October 5, 2023 - 5:42 PM

Former U.S. House Speaker Kevin McCarthy (R-California) speaks during a press conference after being removed from the position of speaker on Capitol Hill in Washington, D.C. on Tuesday, Oct. 3, 2023. (Yuri Gripas/Abaca Press/TNS)

“Well, I made history, didn’t I,” Rep. Kevin McCarthy quipped Tuesday after becoming the first speaker of the House voted out of the office. Perhaps the only upside for the nation’s suddenly destabilized legislative branch is that the House of Representatives has a clean slate now; the personal animosities that some lawmakers — including a crucial bloc of his fellow Republicans — hold toward Mr. McCarthy (Calif.) are no longer relevant. And his desperation for the gavel is no longer exploitable. The chamber has a chance to make itself more functional.

Though Mr. McCarthy’s speakership heretofore was hardly distinguished by principled decisions, as opposed to appeasement of his slender majority’s far-right fringe, his downfall ironically came as punishment for a good deed: his surprise weekend decision to shake hands with Democrats on a short-term budget deal, keeping the government open but drawing a leadership challenge from a small number of ultraconservatives. The eight mutinying members of his party, led by Matt Gaetz (Fla.), were angry that Mr. McCarthy committed the apparently unforgivable sin of bridging the partisan divide in the national interest.
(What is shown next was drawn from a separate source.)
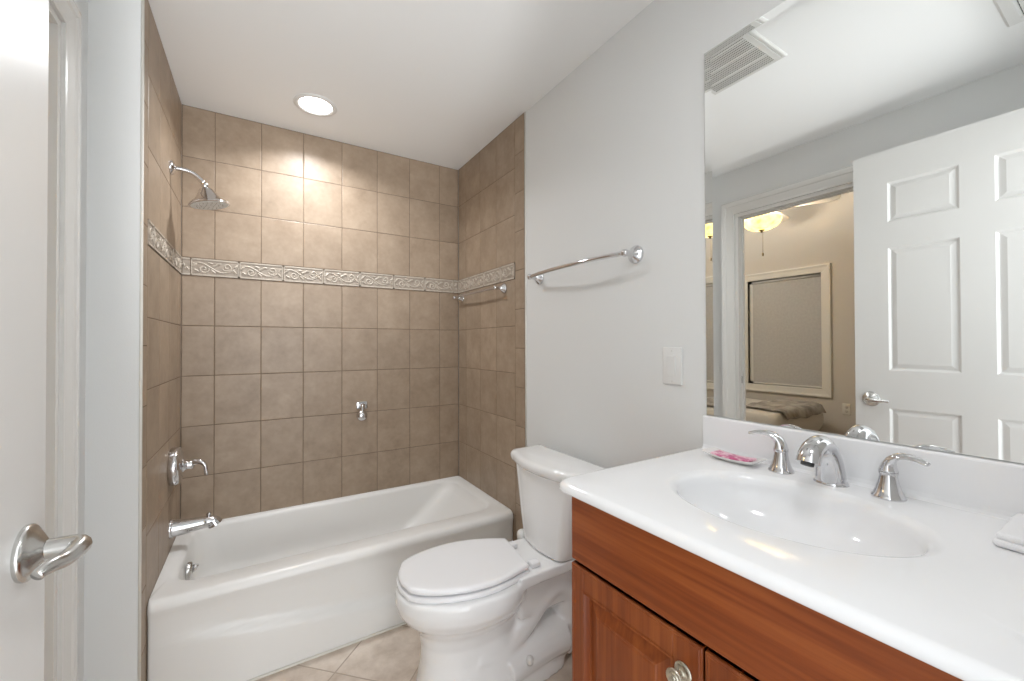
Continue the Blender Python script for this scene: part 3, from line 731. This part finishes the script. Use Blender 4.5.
for s_ in (1, -1):
    hy = FYc + s_*0.103
    b = MB(); b.lathe((FX, hy, VT-0.0005), (0, 0, 1), [(0, 0.0275), (0.003, 0.0285), (0.006, 0.0275), (0.010, 0.0245), (0.020, 0.0205), (0.032, 0.0172), (0.044, 0.0152), (0.050, 0.0148), (0.0505, 0.0160), (0.0545, 0.0162), (0.055, 0.0148), (0.058, 0.0142)], 32)
    vb = b.build('valve_handle', M['chrome'], fa, autosmooth=50)
    b = MB(); px = -0.012
    pts = catmull([(FX, hy, VT+0.056), (FX, hy+s_*0.001, VT+0.068), (FX-0.002, hy+s_*0.006, VT+0.080), (FX-0.006, hy+s_*0.017, VT+0.089), (FX-0.012, hy+s_*0.032, VT+0.093), (FX-0.018, hy+s_*0.050, VT+0.092), (FX-0.024, hy+s_*0.066, VT+0.087)], 5)
    m_ = len(pts)
    b.tube(pts, [(0.0140*(1-t)**1.1 + 0.0055, 0.0138*(1-t)**1.9 + 0.0026) for t in [i/(m_-1) for i in range(m_)]], 16, upv=(1, 0, 0) if False else (0, 1, 0))
    b.build('lever', M['chrome'], vb)

# ------------------------------------------------------------------ soap dish with a pink packet, folded washcloth
sd = MB()
dx0, dx1, dy0, dy1 = 1.066, 1.130, 0.566, 0.714
def dring(d, z): return [(p[0], p[1], z + 0.006*(abs(p[1]-(dy0+dy1)/2)/0.067)**2) for p in rrect(dx0+d, dx1-d, dy0+d, dy1-d, 0.006, z, 10, 4)]
sd.loft([dring(0.018, VT+0.0005), dring(0.016, VT+0.0015), dring(0.001, VT+0.0100), dring(-0.0005, VT+0.0118), dring(0.0015, VT+0.0123), dring(0.008, VT+0.0085), dring(0.030, VT+0.0070)], True, True, True, True)
dish = sd.build('soap_dish', M['dish'], None, (1.10, 0.64, VT), autosmooth=50)
tag(dish, 'thin white rectangular dish on the counter behind the sink', 'dish')
b = MB()
def pring(d, z): return [(p[0], p[1], z + 0.005*(abs(p[1]-0.640)/0.067)**2) for p in rrect(1.075+d, 1.123-d, 0.588+d, 0.694-d, 0.005, z, 10, 4)]
b.loft([pring(0.002, VT+0.0085), pring(0.0, VT+0.0115), pring(0.001, VT+0.0135), pring(0.004, VT+0.0145), pring(0.018, VT+0.0148)], True, True, True, True)
pk = b.build('soap_packet', M['packet'], None, (1.10, 0.64, VT+0.008), autosmooth=60)
tag(pk, 'small pink patterned packet lying in the white dish', 'soap')
b = MB()
def cl(x0, x1, y0, y1, z0, z1, r):
    rs = []
    for k in range(9):
        a = -PI/2 + PI*k/8; d = r*(1-cos(a)); z = (z0+z1)/2 + (z1-z0)/2*sin(a)
        rs.append([(p[0]+0.0008*sin(p[1]*90), p[1]+0.0008*sin(p[0]*110), z + 0.0006*sin(p[0]*70+p[1]*50)) for p in rrect(x0+d, x1-d, y0+d, y1-d, 0.005, z, 8, 5)])
    return rs
for k in range(2):
    b.loft(cl(0.982+0.003*k, 1.138, 0.036, 0.158-0.003*k, VT+0.001+0.0105*k, VT+0.0118+0.0105*k, 0.004), True, True, True, True)
tw = b.build('washcloth', M['cloth'], None, (1.06, 0.093, VT), autosmooth=60)
tag(tw, 'folded white washcloth on the right end of the counter', 'washcloth')

# ------------------------------------------------------------------ toilet
TYc = 1.378
to = thing('toilet', 'white two-piece toilet with closed lid between tub and vanity', 'toilet', (0.80, TYc, 0))
def turn(p, deg):
    a = math.radians(-deg); x, y = p[0]-0.93, p[1]-TYc
    return (0.93 + x*cos(a) - y*sin(a), TYc + x*sin(a) + y*cos(a), p[2])
def egg(xf, xm, xb, hw, z, nf=2.0, nb=2.6, n=56):
    R = []
    for k in range(n):
        a = 2*PI*k/n; c, s_ = cos(a), sin(a)
        if c < 0: e = 2/nf; x = xm - (xm-xf)*abs(c)**e
        else: e = 2/nb; x = xm + (xb-xm)*abs(c)**e
        ey = 2/(nf if c < 0 else nb)
        R.append(turn((x, TYc + hw*math.copysign(abs(s_)**ey, s_), z), 5.0))
    return R
bw = MB()
bw.loft([egg(0.470, 0.66, 1.06, 0.120, 0.0, 2.4, 4), egg(0.468, 0.66, 1.06, 0.120, 0.03, 2.4, 4), egg(0.476, 0.66, 1.05, 0.112, 0.08, 2.3, 3), egg(0.488, 0.66, 0.93, 0.104, 0.15, 2.2, 2.4),
         egg(0.490, 0.66, 0.86, 0.104, 0.21, 2.1, 2.2), egg(0.480, 0.66, 0.86, 0.114, 0.255, 2.0, 2.1), egg(0.456, 0.66, 0.87, 0.140, 0.29, 2.0, 2.1), egg(0.426, 0.66, 0.88, 0.166, 0.318, 2.0, 2.2), egg(0.408, 0.66, 0.885, 0.180, 0.345, 2.0, 2.3),
         egg(0.400, 0.66, 0.885, 0.186, 0.375, 2.0, 2.4), egg(0.401, 0.66, 0.885, 0.185, 0.405, 2.0, 2.4), egg(0.409, 0.66, 0.880, 0.178, 0.414, 2.0, 2.4)], True, True, True)
# deck that carries the tank
def deck(x0, x1, h0, h1, z0, z1):
    return [[(x0, TYc-h0, z0), (x1, TYc-h1, z0), (x1, TYc+h1, z0), (x0, TYc+h0, z0)], [(x0, TYc-h0, z1), (x1, TYc-h1, z1), (x1, TYc+h1, z1), (x0, TYc+h0, z1)]]
bw.loft(deck(0.80, 1.150, 0.140, 0.125, 0.385, 0.428), True, True, True, False)
bw.loft(deck(0.83, 1.130, 0.085, 0.075, 0.24, 0.40), True, True, True, False)
# trapway that climbs behind the bowl and drops to the floor, and the foot
bw.tube(catmull([(0.66, TYc, 0.15), (0.76, TYc, 0.135), (0.86, TYc, 0.19), (0.95, TYc, 0.27), (1.02, TYc, 0.30), (1.075, TYc, 0.26), (1.085, TYc, 0.16), (1.06, TYc, 0.03)], 5), [(0.088, 0.062)]*36, 20)
bw.tube(catmull([(0.78, TYc, 0.070), (0.87, TYc, 0.085), (0.97, TYc, 0.098), (1.05, TYc, 0.098)], 5), [(0.120, 0.082)]*16, 20)
ob = bw.build('bowl', M['porcelain'], to)
md = ob.modifiers.new('r', 'REMESH'); md.mode = 'VOXEL'; md.voxel_size = 0.0062; md.use_smooth_shade = True
ms = ob.modifiers.new('s', 'SMOOTH'); ms.factor = 0.5; ms.iterations = 7
bpy.context.view_layer.update()
ev = ob.evaluated_get(bpy.context.evaluated_depsgraph_get())
nm = bpy.data.meshes.new_from_object(ev); nm.name = 'bowl'
ob.modifiers.clear(); ob.data = nm
if not nm.materials: nm.materials.append(M['porcelain'])
for p in nm.polygons: p.use_smooth = True
prof = [(0.434, 0.0), (0.437, 0.034), (0.447, 0.066), (0.460, 0.096), (0.500, 0.126), (0.560, 0.151), (0.630, 0.166), (0.690, 0.169), (0.750, 0.162), (0.810, 0.145), (0.855, 0.127), (0.880, 0.116), (0.888, 0.104), (0.889, 0.0)]
def lidring(z, grow=0.0, dx=0.0):
    half = catmull([(x, h, 0) for x, h in prof], 4)
    R = [(p.x+dx, TYc - p.y, z) for p in half] + [(p.x+dx, TYc + p.y, z) for p in reversed(half[1:-1])]
    cx = 0.68; out = []
    for p in R:
        fx_ = 1 + grow/0.22; fy_ = 1 + grow/0.165
        out.append(turn((cx + (p[0]-cx)*fx_ - 0.018, TYc + (p[1]-TYc)*fy_, z), 8.0))
    return out
b = MB(); b.loft([lidring(0.414, -0.004), lidring(0.4145, 0.003), lidring(0.418, 0.006), lidring(0.427, 0.006), lidring(0.4315, 0.0025), lidring(0.432, -0.006)], True, True, True); b.build('seat', M['seat'], to, autosmooth=60)
b = MB(); b.loft([lidring(0.4375, -0.010), lidring(0.438, -0.002), lidring(0.441, 0.001), lidring(0.449, 0.001), lidring(0.453, -0.002), lidring(0.4555, -0.006), lidring(0.4565, -0.014), lidring(0.4570, -0.04)], True, True, True); b.build('seat_lid', M['seat'], to, autosmooth=60)
for s_ in (-1, 1):
    b = MB(); b.box(0.872, 0.912, TYc+s_*0.082-0.018, TYc+s_*0.082+0.018, 0.427, 0.447, 0.006, 3, True); b.build('hinge', M['seat'], to, autosmooth=60)
    b = MB(); b.lathe((0.850, TYc+s_*0.110, 0.100), (0, s_*0.35, 1), [(0, 0.016), (0.010, 0.0155), (0.018, 0.012), (0.022, 0.005)], 20); b.build('bolt_cap', M['plastic'], to)
def dshape(xf, xb, hw, bow, r, z):
    """tank outline: straight back at xb, bowed front at xf, rounded front corners"""
    R = [(xb, TYc-hw, z)]
    R = []
    n = 18
    xs = xf + bow
    c0 = (xs + r, TYc + hw - r); 
    R.append((xb, TYc + hw, z))
    for k in range(9):
        a = PI/2 + PI/2*k/8; R.append((c0[0] + r*cos(a), c0[1] + r*sin(a), z))
    for k in range(1, n):
        y = (hw-r)*(1 - 2*k/n); R.append((xs - bow*(1-(y/(hw-r))**2), TYc + y, z))
    for k in range(9):
        a = PI + PI/2*k/8; R.append((c0[0] + r*cos(a), TYc - hw + r + r*sin(a), z))
    R.append((xb, TYc - hw, z))
    return R
XB = XRW - 0.044
b = MB(); b.loft([dshape(0.985, XB, 0.100, 0.012, 0.03, 0.4285), dshape(0.968, XB, 0.124, 0.012, 0.035, 0.4295), dshape(0.960, XB, 0.134, 0.012, 0.04, 0.437), dshape(0.957, XB, 0.142, 0.013, 0.045, 0.46), dshape(0.953, XB, 0.162, 0.016, 0.05, 0.54), dshape(0.950, XB, 0.182, 0.020, 0.05, 0.64), dshape(0.947, XB, 0.205, 0.024, 0.05, 0.742), dshape(0.946, XB, 0.208, 0.024, 0.05, 0.756)], True, True, True)
b.build('tank', M['porcelain'], to, autosmooth=60)
b = MB(); b.loft([dshape(0.945, XB, 0.212, 0.026, 0.05, 0.7495), dshape(0.938, XB, 0.222, 0.028, 0.05, 0.7500), dshape(0.930, XB+0.003, 0.231, 0.030, 0.055, 0.759), dshape(0.926, XB+0.004, 0.235, 0.032, 0.055, 0.770), dshape(0.926, XB+0.004, 0.235, 0.032, 0.055, 0.779), dshape(0.929, XB+0.002, 0.232, 0.031, 0.055, 0.787), dshape(0.936, XB, 0.225, 0.030, 0.05, 0.792), dshape(0.95, XB-0.01, 0.211, 0.028, 0.05, 0.794)], True, True, True)
b.build('tank_lid', M['porcelain'], to, autosmooth=60)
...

It would have taken just a handful of Democrats to keep Mr. McCarthy in the speaker’s chair. But some of Mr. McCarthy’s less praiseworthy actions came back to haunt him. Democrats could not forgive Mr. McCarthy’s groveling before Donald Trump after the Jan. 6, 2021, attack on the Capitol, a legitimate grievance he aggravated by opening a bogus impeachment inquiry against President Biden. He refused to offer Democrats any concessions in exchange for their help keeping him on as speaker. Instead, Mr. McCarthy claimed on national television that they wanted to shut down the government. More grace, and less partisanship, might have resulted in a different outcome.